DATA ENTRIES =>
------------------------

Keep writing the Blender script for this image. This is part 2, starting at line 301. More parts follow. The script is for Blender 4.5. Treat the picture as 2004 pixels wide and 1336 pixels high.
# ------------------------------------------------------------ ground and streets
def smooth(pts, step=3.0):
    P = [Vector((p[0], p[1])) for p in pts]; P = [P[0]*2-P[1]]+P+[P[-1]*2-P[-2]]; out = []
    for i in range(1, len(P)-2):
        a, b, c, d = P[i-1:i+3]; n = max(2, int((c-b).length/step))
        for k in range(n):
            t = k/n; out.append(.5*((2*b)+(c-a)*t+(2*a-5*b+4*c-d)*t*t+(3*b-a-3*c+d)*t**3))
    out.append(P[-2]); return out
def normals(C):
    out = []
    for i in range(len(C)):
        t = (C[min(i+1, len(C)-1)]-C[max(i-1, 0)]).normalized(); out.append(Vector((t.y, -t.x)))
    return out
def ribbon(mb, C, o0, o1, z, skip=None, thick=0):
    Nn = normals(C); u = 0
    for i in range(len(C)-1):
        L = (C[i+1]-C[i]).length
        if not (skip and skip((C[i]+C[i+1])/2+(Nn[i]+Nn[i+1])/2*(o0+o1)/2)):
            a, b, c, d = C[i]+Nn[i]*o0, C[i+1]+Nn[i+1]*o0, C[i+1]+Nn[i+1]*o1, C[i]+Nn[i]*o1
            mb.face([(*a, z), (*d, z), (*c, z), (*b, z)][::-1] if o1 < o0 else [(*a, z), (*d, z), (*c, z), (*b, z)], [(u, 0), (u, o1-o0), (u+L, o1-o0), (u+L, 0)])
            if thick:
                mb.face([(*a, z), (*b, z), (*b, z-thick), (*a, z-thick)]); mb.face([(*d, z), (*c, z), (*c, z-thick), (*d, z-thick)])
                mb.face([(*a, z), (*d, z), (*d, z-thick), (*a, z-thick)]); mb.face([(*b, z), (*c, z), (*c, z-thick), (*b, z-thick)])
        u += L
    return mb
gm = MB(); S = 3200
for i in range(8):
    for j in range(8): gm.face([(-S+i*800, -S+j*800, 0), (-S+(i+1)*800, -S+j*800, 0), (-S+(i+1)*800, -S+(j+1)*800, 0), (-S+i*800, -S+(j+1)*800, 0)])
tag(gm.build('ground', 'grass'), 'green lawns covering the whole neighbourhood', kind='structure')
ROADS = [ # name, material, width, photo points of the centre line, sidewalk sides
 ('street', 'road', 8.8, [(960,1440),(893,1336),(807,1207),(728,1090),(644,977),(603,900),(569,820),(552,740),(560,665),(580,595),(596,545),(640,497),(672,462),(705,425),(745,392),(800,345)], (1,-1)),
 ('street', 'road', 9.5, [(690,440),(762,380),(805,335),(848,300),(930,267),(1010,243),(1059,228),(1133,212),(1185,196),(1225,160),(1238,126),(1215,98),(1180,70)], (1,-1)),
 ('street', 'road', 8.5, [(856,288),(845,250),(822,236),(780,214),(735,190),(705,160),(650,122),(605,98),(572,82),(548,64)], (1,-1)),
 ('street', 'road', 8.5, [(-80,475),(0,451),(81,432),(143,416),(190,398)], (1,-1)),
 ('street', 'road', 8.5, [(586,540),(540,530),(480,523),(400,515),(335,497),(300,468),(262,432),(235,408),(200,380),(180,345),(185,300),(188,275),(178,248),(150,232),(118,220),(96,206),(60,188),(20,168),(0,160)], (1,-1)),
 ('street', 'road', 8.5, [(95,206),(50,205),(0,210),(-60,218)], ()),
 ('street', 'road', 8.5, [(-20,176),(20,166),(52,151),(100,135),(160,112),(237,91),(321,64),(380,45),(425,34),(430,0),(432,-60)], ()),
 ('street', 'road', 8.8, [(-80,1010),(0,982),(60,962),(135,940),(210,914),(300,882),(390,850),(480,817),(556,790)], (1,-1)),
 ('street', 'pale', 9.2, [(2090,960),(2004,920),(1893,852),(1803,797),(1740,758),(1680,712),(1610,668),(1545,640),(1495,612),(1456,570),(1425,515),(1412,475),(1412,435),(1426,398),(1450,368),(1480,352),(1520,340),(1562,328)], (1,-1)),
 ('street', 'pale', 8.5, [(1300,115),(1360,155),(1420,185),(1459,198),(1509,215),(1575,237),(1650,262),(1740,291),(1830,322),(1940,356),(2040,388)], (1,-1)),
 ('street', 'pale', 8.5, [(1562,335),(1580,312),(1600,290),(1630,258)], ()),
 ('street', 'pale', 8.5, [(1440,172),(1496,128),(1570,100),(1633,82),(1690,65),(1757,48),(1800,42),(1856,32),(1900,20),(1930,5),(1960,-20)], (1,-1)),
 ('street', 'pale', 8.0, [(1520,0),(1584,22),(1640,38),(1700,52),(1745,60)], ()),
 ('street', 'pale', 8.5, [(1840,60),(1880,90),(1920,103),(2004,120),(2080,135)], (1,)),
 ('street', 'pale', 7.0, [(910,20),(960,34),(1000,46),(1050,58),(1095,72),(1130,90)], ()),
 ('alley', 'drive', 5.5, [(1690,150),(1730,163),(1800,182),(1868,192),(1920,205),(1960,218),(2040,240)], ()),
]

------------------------

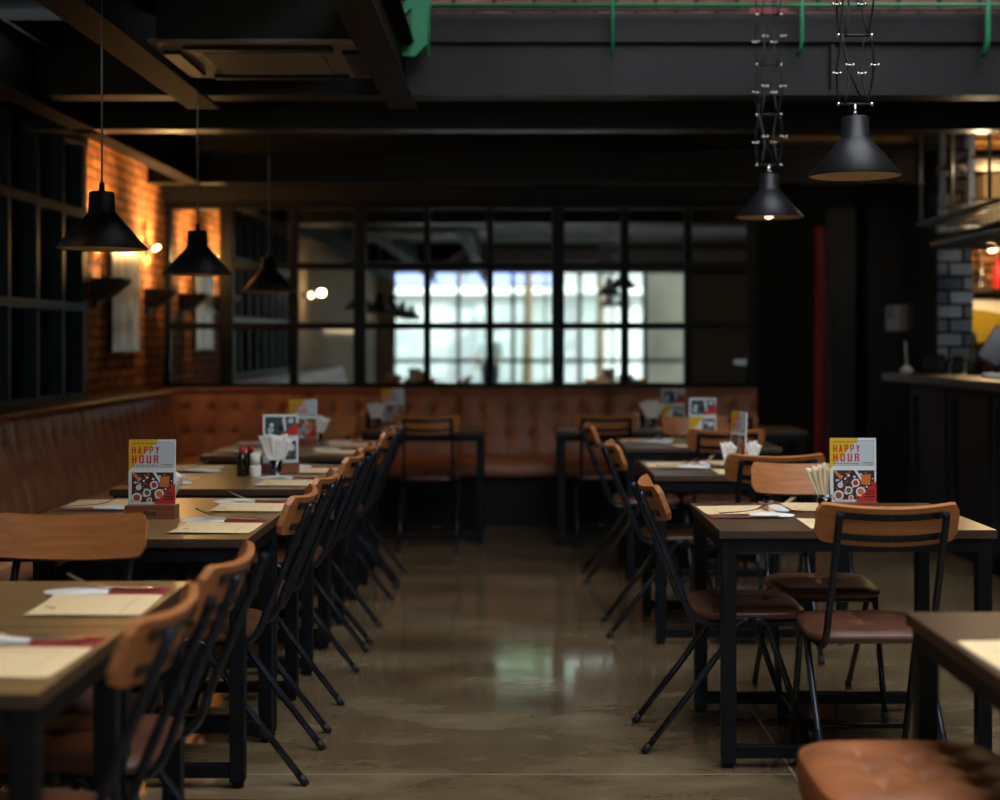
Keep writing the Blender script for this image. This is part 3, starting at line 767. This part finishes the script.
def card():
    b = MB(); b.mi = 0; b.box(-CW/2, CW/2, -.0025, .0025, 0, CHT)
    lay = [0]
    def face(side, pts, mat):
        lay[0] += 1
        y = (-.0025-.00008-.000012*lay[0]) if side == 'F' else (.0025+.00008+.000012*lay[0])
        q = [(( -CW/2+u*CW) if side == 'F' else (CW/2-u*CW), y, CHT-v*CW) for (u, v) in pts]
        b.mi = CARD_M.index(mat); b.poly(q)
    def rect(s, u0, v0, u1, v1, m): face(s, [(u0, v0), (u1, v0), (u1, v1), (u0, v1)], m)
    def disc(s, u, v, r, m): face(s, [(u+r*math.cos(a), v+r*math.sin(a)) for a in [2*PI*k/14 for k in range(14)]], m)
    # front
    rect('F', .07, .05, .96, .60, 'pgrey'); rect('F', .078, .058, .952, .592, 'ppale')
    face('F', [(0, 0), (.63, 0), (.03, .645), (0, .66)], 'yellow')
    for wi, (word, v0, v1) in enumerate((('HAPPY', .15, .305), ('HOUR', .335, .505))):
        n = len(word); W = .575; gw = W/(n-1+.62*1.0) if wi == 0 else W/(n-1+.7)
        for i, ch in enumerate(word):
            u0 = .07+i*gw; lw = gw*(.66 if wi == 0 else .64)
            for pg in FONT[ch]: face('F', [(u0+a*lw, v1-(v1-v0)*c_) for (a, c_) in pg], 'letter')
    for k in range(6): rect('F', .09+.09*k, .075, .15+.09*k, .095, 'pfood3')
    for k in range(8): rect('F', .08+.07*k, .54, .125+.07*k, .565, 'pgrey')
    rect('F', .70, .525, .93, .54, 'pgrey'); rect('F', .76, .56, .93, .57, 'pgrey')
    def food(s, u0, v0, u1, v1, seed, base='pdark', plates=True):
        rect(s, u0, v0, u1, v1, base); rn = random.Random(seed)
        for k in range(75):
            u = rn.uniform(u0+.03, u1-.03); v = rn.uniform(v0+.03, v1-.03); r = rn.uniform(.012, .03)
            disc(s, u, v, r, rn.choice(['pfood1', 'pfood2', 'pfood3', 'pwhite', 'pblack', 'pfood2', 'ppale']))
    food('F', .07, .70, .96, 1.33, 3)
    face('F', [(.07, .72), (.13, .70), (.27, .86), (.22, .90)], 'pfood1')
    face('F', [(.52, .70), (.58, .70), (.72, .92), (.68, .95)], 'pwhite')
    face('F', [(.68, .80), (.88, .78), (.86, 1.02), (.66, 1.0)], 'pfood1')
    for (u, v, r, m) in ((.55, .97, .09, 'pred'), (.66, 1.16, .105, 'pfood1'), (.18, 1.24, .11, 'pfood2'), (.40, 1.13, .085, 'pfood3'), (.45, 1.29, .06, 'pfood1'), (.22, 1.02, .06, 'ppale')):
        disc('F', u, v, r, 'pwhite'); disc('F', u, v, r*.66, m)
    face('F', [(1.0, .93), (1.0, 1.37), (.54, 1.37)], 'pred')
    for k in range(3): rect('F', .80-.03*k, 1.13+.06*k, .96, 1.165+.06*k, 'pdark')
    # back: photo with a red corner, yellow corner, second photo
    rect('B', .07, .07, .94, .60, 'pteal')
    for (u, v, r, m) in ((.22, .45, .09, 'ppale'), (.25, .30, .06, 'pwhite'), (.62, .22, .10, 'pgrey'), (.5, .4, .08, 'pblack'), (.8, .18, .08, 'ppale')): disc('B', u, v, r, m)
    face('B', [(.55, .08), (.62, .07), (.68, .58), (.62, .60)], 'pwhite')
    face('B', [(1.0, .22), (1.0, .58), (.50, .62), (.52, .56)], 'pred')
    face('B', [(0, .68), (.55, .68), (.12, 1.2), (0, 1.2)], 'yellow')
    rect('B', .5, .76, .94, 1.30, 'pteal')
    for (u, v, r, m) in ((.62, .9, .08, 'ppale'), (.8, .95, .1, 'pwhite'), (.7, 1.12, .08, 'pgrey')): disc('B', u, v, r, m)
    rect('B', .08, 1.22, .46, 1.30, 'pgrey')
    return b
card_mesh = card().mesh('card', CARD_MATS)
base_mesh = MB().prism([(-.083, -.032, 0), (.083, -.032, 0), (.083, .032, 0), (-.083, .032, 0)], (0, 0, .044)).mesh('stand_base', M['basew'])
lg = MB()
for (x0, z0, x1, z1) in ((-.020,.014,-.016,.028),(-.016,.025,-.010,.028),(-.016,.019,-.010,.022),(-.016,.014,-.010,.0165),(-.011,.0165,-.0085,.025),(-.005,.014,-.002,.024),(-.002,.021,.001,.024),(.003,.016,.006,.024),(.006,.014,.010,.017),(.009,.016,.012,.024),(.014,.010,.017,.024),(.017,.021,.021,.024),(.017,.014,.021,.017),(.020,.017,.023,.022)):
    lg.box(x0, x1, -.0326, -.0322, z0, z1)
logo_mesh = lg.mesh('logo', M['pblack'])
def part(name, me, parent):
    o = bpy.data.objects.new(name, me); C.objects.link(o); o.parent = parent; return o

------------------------

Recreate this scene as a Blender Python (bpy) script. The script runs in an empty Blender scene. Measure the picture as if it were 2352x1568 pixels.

------------------------

Extract from the material all lines containing the string "Keep".

RESULT OF THIS TASK =>
Keep writing the Blender script for this image. This is part 2, starting at line 301. More parts follow. The script is for Blender 4.5. Treat the picture as 2004 pixels wide and 1336 pixels high.
Keep writing the Blender script for this image. This is part 3, starting at line 767. This part finishes the script.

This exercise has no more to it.